“GEREKÇE BULAMADIK, MİLLÎ GÜVENLİK VERELİM”
Biz gri pasaport başvurumuzu, 28 Haziran-10 Temmuz 2017 tarihleri arasında Almanya’nın Nürnberg şehrinde yapılacak okur buluşmasına ve iki yıl içinde Almanya’da düzenlenecek etkinliklere katılacağımızı bildirerek yaptık.
Basın Kartı Sahibi Basın Mensuplarının Hizmet Damgalı Pasaport Başvurularında Uyulacak Usul ve Esaslar Hakkında Yönetmeliğin 10. maddesi 1. bendinde “Yurt dışı görevin mahiyeti gazetecilik faaliyeti kapsamında ve başvuru sahibinin görev alanı ile doğrudan ilgili olmalıdır” deniyor.
Bizim başvuru gerekçemiz de bu kapsamda: Okuyucu buluşması ve etkinlikler. Ama millî güvenlik gerekçesiyle red!!! Danıştay’a verilen cevapta, Genel Müdürlüğün, 231 sayılı BYEGM’NIN Teşkilât ve Görevleri Hakkında Khk’nın 2’nci maddesinde sıralanan görevlerinden, 1. fıkranın (d) ve (e) bendlerinde belirtilenler aktarılıyor:
“Basını güçlendirmek için gerekli faaliyetlerde bulunmak. Yerli ve yabancı basın yayın organları ve mensuplarının çalışmalarını kolaylaştıracak tedbirleri almak.”

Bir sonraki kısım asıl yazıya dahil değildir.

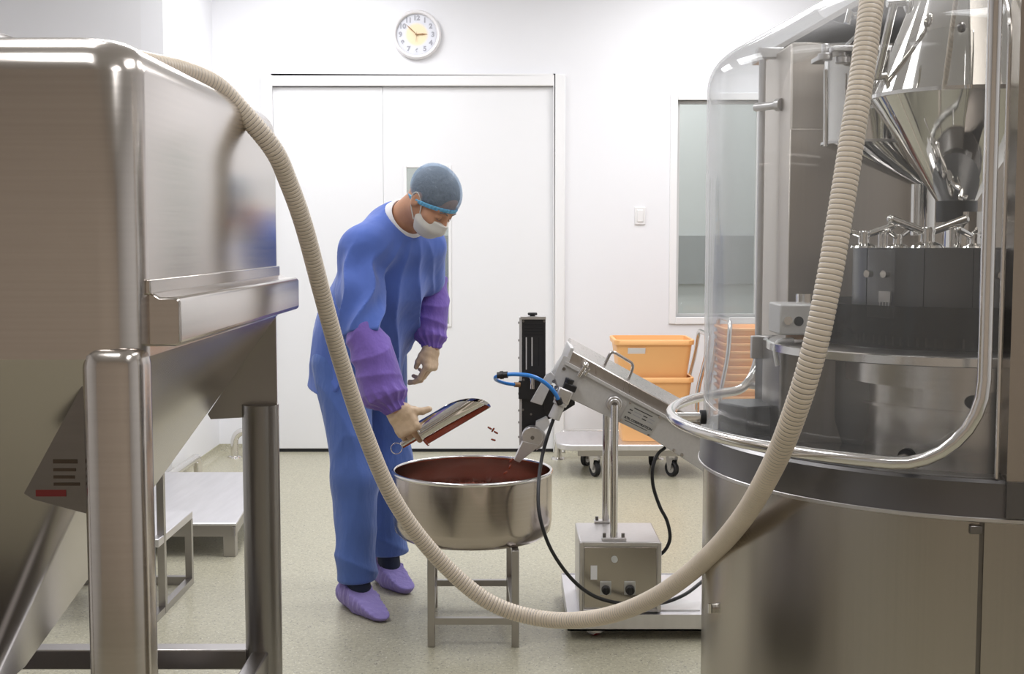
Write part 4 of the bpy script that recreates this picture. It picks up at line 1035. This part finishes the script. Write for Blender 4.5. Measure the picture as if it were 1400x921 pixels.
# black pillar, sensor plate and small black box on the deck
q0, q1 = P(1044, 462, 2.98), P(1074, 462, 2.98)
MB().box((q0.x, 2.98, ZD - .003), (q1.x, 3.08, q0.z)).build('pillar', 'black_metal', mc, bevel=.003)
q0, q1 = P(1027, 490, 2.96), P(1057, 459, 2.96)
MB().box((q0.x, 2.955, q0.z), (q1.x, 2.975, q1.z)).build('sensor_plate', 'steel_satin', mc, bevel=.002)
q0 = P(985, 580, 2.86); q1 = P(1056, 580, 2.86); zt2 = P(1020, 557, 2.86).z
MB().prism([V(q0.x, 2.90, ZD - .003), V(q0.x + .05, 2.80, ZD - .003), V(q1.x, 2.83, ZD - .003), V(q1.x, 2.96, ZD - .003), V(q0.x + .02, 2.95, ZD - .003)], (0, 0, zt2 - ZD + .012)).build('deck_box', 'black_metal', mc, bevel=.004)
#@@PERSON
# ================================================================== the worker
A3 = lambda v: np.array([v[0], v[1], v[2]], dtype=np.float32)
def sd_cap(p, a, b, ra, rb=None):
    a = A3(a); b = A3(b); rb = ra if rb is None else rb; ab = b - a
    pa = p - a; t = np.clip((pa @ ab) / float(ab @ ab), 0, 1)
    return np.sqrt(((pa - t[:, None] * ab) ** 2).sum(1)) - (ra + (rb - ra) * t)
def sd_ell(p, c, r, R=None):
    q = p - A3(c)
    if R is not None: q = q @ np.array(R, dtype=np.float32).T        # rows of R are the axes
    r = A3(r); k0 = np.sqrt(((q / r) ** 2).sum(1)); k1 = np.sqrt(((q / (r * r)) ** 2).sum(1)) + 1e-9
    return k0 * (k0 - 1) / k1
def sd_box(p, c, h, R, rad):
    q = np.abs((p - A3(c)) @ np.array(R, dtype=np.float32).T) - (A3(h) - rad)
    return np.sqrt((np.maximum(q, 0) ** 2).sum(1)) + np.minimum(q.max(1), 0) - rad
def smin(a, b, k):
    h = np.clip(.5 + .5 * (b - a) / k, 0, 1); return b + (a - b) * h - k * h * (1 - h)
def smax(a, b, k): return -smin(-a, -b, k)
def sdf_mesh(fn, lo, hi, h, name, mt, parent, smooth_it=1):
    lo = np.array(lo, dtype=np.float64); n = np.ceil((np.array(hi) - lo) / h).astype(int) + 1
    B = 10; nb = (n + B - 1) // B
    F = np.empty(tuple(nb * B), dtype=np.float32)
    gi = np.stack(np.meshgrid(*[np.arange(k) for k in nb], indexing='ij'), -1).reshape(-1, 3)
    cen = (lo + (gi * B + (B - 1) / 2) * h).astype(np.float32)
    fc = fn(cen); near = np.abs(fc) < B * h * 1.35
    loc = np.stack(np.meshgrid(*[np.arange(B)] * 3, indexing='ij'), -1).reshape(-1, 3)
    for g, v_ in zip(gi[~near], fc[~near]): F[g[0] * B:g[0] * B + B, g[1] * B:g[1] * B + B, g[2] * B:g[2] * B + B] = v_
    gs = gi[near]
    for i in range(0, len(gs), 120):
        ch = gs[i:i + 120]; pts = (lo + ((ch * B)[:, None, :] + loc[None]) * h).reshape(-1, 3).astype(np.float32)
        vals = fn(pts).reshape(len(ch), B, B, B)
        for g, v_ in zip(ch, vals): F[g[0] * B:g[0] * B + B, g[1] * B:g[1] * B + B, g[2] * B:g[2] * B + B] = v_
    F[0] = F[-1] = 1; F[:, 0] = F[:, -1] = 1; F[:, :, 0] = F[:, :, -1] = 1
    S = F < 0; N = F.shape
    cnt = np.zeros(tuple(k - 1 for k in N), dtype=np.int8)
    for d in np.ndindex(2, 2, 2): cnt += S[d[0]:N[0] - 1 + d[0], d[1]:N[1] - 1 + d[1], d[2]:N[2] - 1 + d[2]]
    act = (cnt > 0) & (cnt < 8); ids = np.argwhere(act); vid = -np.ones(act.shape, dtype=np.int64); vid[act] = np.arange(len(ids))
    acc = np.zeros((len(ids), 3)); wt_ = np.zeros(len(ids)); x, y, z = ids.T
    cor = list(np.ndindex(2, 2, 2))
    for a in cor:
        for ax in range(3):
            if a[ax]: continue
            b_ = list(a); b_[ax] = 1
            fa = F[x + a[0], y + a[1], z + a[2]]; fb_ = F[x + b_[0], y + b_[1], z + b_[2]]
            m = (fa < 0) != (fb_ < 0); t = np.where(m, fa / np.where(m, fa - fb_, 1), 0)
            q = np.tile(np.array(a, dtype=float), (len(ids), 1)); q[:, ax] += t
            acc[m] += q[m]; wt_[m] += 1
    V_ = lo + (ids + acc / wt_[:, None]) * h
    quads = []
    for ax in range(3):
        sl0 = [slice(1, -1)] * 3; u_, w_ = [(1, 2), (2, 0), (0, 1)][ax]
        s0 = [slice(1, N[k] - 1) for k in range(3)]; s0[ax] = slice(0, N[ax] - 1); s1 = list(s0); s1[ax] = slice(1, N[ax])
        A_ = S[tuple(s0)]; B_ = S[tuple(s1)]; e = np.argwhere(A_ != B_)
        if not len(e): continue
        flip = A_[tuple(e.T)]
        off = np.array([1, 1, 1]); off[ax] = 0; e = e + off
        def cell(du, dw):
            c_ = e.copy(); c_[:, u_] -= du; c_[:, w_] -= dw; return vid[c_[:, 0], c_[:, 1], c_[:, 2]]
        q = np.stack([cell(1, 1), cell(0, 1), cell(0, 0), cell(1, 0)], 1)
        q[~flip] = q[~flip][:, ::-1]; quads.append(q)
    Q = np.concatenate(quads); Q = Q[(Q >= 0).all(1)]
    for _ in range(smooth_it):
        sm = np.zeros_like(V_); ct = np.zeros(len(V_))
        for i in range(4):
            j = Q[:, (i + 1) % 4]; np.add.at(sm, Q[:, i], V_[j]); np.add.at(ct, Q[:, i], 1); np.add.at(sm, j, V_[Q[:, i]]); np.add.at(ct, j, 1)
        V_ = .5 * V_ + .5 * sm / np.maximum(ct, 1)[:, None]
    o0 = ORG[parent.name]; me = bpy.data.meshes.new(name)
    me.vertices.add(len(V_)); me.vertices.foreach_set('co', (V_ - np.array(o0)).astype(np.float32).ravel())
    me.loops.add(len(Q) * 4); me.loops.foreach_set('vertex_index', Q.ravel().astype(np.int32))
    me.polygons.add(len(Q)); me.polygons.foreach_set('loop_start', np.arange(0, len(Q) * 4, 4, dtype=np.int32))
    me.update(calc_edges=True); me.validate()
    return finish(name, me, mt, parent, o0, smooth=180)

BF = V(.64, -.77, 0).normalized(); BL = V(-BF.y, BF.x, 0)          # facing, own left
ps = thing('person', 'worker in blue gown and trousers, cap and mask, tipping a scoop over the tub', 'person', (-.55, 4.6, 0))
# joints
PEL = V(-.572, 4.70, .93)
HIPR, HIPL = PEL - BL * .09 + V(0, 0, -.03), PEL + BL * .09 + V(0, 0, -.03)
ANKR, ANKL = V(-.578, 4.515, .085), V(-.497, 4.835, .085)
KNR, KNL = V(-.578, 4.545, .48), V(-.478, 4.775, .49)
TOER, TOEL = V(-.468, 4.345, .03), V(-.412, 4.695, .03)
HEELR, HEELL = V(-.608, 4.552, .04), V(-.523, 4.880, .04)
SHC = V(-.405, 4.505, 1.335)
SHR, SHL = SHC - BL * .175 + V(0, 0, -.015), SHC + BL * .118 + V(0, .01, .0)
ELR, WRR = P(495, 455, 4.27), P(541, 559, 4.205)
ELL, WRL = P(588, 408, 4.78), P(591, 474, 4.70)
NKB = V(-.418, 4.505, 1.405)
HDC = P(592, 274, 4.375)
# head frame: forward, left, up
HF = V(.60, -.42, -.80).normalized(); HU = (V(.45, -.30, .84) - HF * V(.45, -.30, .84).dot(HF)).normalized(); HL = HU.cross(HF)
HR3 = np.array([A3(HF), A3(HL), A3(HU)]); HSC = .93
def hloc(p): return ((p - A3(HDC)) @ HR3.T) / HSC
def hw(a, b_, c_): return HDC + (HF * a + HL * b_ + HU * c_) * HSC
def cran(q): return sd_ell(q, (-.014, 0, .030), (.100, .078, .090))
def head_sdf(p):
    q = hloc(p); d = cran(q)
    d = smin(d, sd_ell(q, (.030, 0, -.030), (.062, .060, .082)), .03)
    qa = q.copy(); qa[:, 1] = np.abs(qa[:, 1])
    d = smin(d, sd_cap(qa, (-.005, .052, -.05), (.062, .014, -.098), .018, .020), .025)
    d = smin(d, sd_cap(qa, (.072, .045, -.035), (.055, .055, -.03), .015), .02)       # cheek
    d = smin(d, sd_cap(qa, (.088, .012, .018), (.072, .048, .020), .009), .012)        # brow
    d = smax(d, -sd_ell(qa, (.098, .032, -.002), (.016, .017, .011)), .012)            # socket
    d = smin(d, sd_ell(qa, (.0785, .032, -.004), (.0125, .015, .0115)), .003)           # lid
    d = smin(d, sd_cap(q, (.090, 0, .005), (.110, 0, -.036), .007, .012), .010)        # nose
    d = smin(d, sd_cap(qa, (.094, .010, -.040), (.100, .008, -.040), .007), .006)
    d = smin(d, sd_cap(q, (.086, -.016, -.070), (.086, .016, -.070), .008), .008)      # lips
    d = smin(d, sd_cap(q, (.083, -.012, -.082), (.083, .012, -.082), .007), .006)
    ear = smax(sd_ell(qa, (-.012, .080, -.010), (.020, .009, .033)), -sd_ell(qa, (-.008, .092, -.006), (.011, .009, .020)), .005)
    d = smin(d, ear, .006)
    return d * HSC
NKT = hw(-.030, 0, -.045)
def body_sdf(p):
    d = head_sdf(p)
    d = smin(d, sd_cap(p, NKB - (NKT - NKB) * .3, NKT, .065, .058), .03)
    d = smin(d, sd_cap(p, SHR, SHL, .05), .05)
    d = smin(d, sd_cap(p, PEL, NKB - V(-.0, -.02, .10) - BF * .03, .105, .07), .04)
    for s, e, w_ in ((SHR, ELR, WRR), (SHL, ELL, WRL)):
        d = smin(d, sd_cap(p, s, e, .045, .036), .02); d = smin(d, sd_cap(p, e, w_, .036, .025), .02)
    for hp2, kn, an in ((HIPR, KNR, ANKR), (HIPL, KNL, ANKL)):
        d = smin(d, sd_cap(p, hp2, kn, .075, .052), .03); d = smin(d, sd_cap(p, kn, an, .052, .036), .02)
    return d
sdf_mesh(body_sdf, (-.80, 4.12, .03), (-.10, 4.98, 1.68), .0048, 'body', 'skin', ps)
# hair, cap and its elastic band
cap_n = V(-.45, 0, .893).normalized()       # tilt of the cap's rim in head coordinates
def rim(q): return q @ A3(cap_n) + .0075
def hair_sdf(p):
    q = hloc(p); d = smax(cran(q) - .0035, -(rim(q) - .004), .004)
    d = smax(d, -sd_ell(q, (.100, 0, .045), (.030, .075, .045)), .02)
    return d * HSC
hb = [min(HDC[i] - .14, HDC[i] + .14) for i in range(3)], [HDC[i] + .14 for i in range(3)]
sdf_mesh(hair_sdf, hb[0], hb[1], .003, 'hair', 'hair', ps)
def cap_sdf(p):
    q = hloc(p); k = np.arctan2(q[:, 1], q[:, 0])
    pl_ = np.sin(k * 26 + 3 * np.sin(q[:, 2] * 40)) * .0012 * np.clip(1 - rim(q) / .08, 0, 1)
    outer = sd_ell(q, (-.016, 0, .036), (.112, .089, .096)) + pl_
    d = smax(outer, -(outer + .003), .001)
    return smax(d, -(rim(q) + .004), .002) * HSC
cpo = sdf_mesh(cap_sdf, hb[0], hb[1], .0022, 'bouffant_cap', 'cap_film', ps); cpo['label'] = 'sheer light blue disposable cap'
def band_sdf(p):
    q = hloc(p); k = np.arctan2(q[:, 1], q[:, 0]); r_ = rim(q)
    o_ = np.abs(sd_ell(q, (-.016, 0, .030), (.109, .088, .100))) - .0045 - .0012 * np.sin(k * 44)
    return smax(o_, np.abs(r_ + .002) - .0085, .004) * HSC
sdf_mesh(band_sdf, hb[0], hb[1], .0022, 'cap_elastic', 'band_cyan', ps)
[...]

Bu görevleri, gri pasaport dağıtımında ayrımcılık yaparak mı yerine getiriyor; basını böyle mi güçlendiriyor ve çalışmalarını kolaylaştıracak tedbirleri böyle mi alıyorlar!!!
Genel Müdürlük ne ilgisi varsa konuyu 15 Temmuz’a getirip, bu menfur olay sonrası devlette bazı önlemler alındığını belirterek, dava konusu olayda takdir yetkisini kamu yararı ve millî güvenlik politikası doğrultusunda keyfî değil, hukuka uygun şekilde kullandığını iddia ediyor. Bu ne demek?
Bu zorlamalı tevillerin meseleyi izah etmediğini kendisi de fark ettiği için olmalı, “Gerekçe göstermek zorunda değiliz” diyor.
Sonra marifetmiş gibi, “Davacı, başvurusu reddedilen tek basın mensubu değil” diyerek, bu ayrımcılığı başkalarına da yaptığını itiraf ediyor. Anayasa ve Devlet Memurları Kanunundaki, “Devlet memurları kimseye ayrımcılık yapamaz” kuralına rağmen!!!
Cevabını veremediği sorular ise ortada:
Başvuruları neye göre kabul veya reddediyor? Kabul ve red kriterleri ne? Mesele millî güvenlikse, lacivert pasaportla çıkmasında sakınca görülmeyenler nasıl oluyor da millî güvenlik sorunu oluşturuyor?